The Virginia Department of Agriculture and Consumer Services (VDACS) recently completed the 2016 cotton boll weevil survey and detected no weevils in Virginia. The destructive pest was first detected in the state in 1922.

By the 1960s, the weevil had decimated American cotton. Mississippi began the first eradication program in 1971 with mixed success. In 1977 Virginia and North Carolina began an eradication program that was highly successful, moving gradually from those states across the Cotton Belt.

Cotton experienced a renaissance in the ensuing years and by the early 1990s, Virginia farmers planted enough acres in cotton to support several cotton gins in the state, including one on the Eastern Shore.
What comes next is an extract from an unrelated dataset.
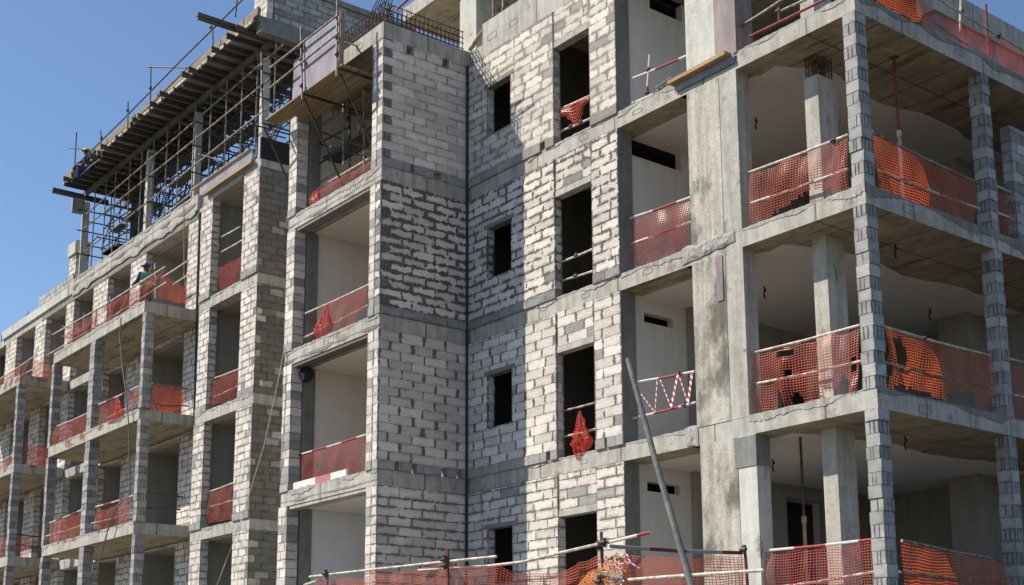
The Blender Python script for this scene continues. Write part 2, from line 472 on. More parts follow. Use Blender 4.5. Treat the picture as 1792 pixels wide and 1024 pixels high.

Currently Virginia has gins in Emporia, Southampton, Suffolk and Windsor.

VDACS oversees a monitoring program to ensure that the weevil does not reappear. This year, the agency installed 960 traps on an estimated 71,500 acres of cotton in Virginia and did not detect a single weevil. All cotton growers pay a per acre fee to fund the survey program.

Virginia is the northern-most cotton growing state in the U.S. In 2014, cotton was the 13th largest agricultural commodity in Virginia with farm cash receipts of $72 million. Cottonseed, a by-product used in animal feed, was the 19th largest commodity with receipts of $11 million.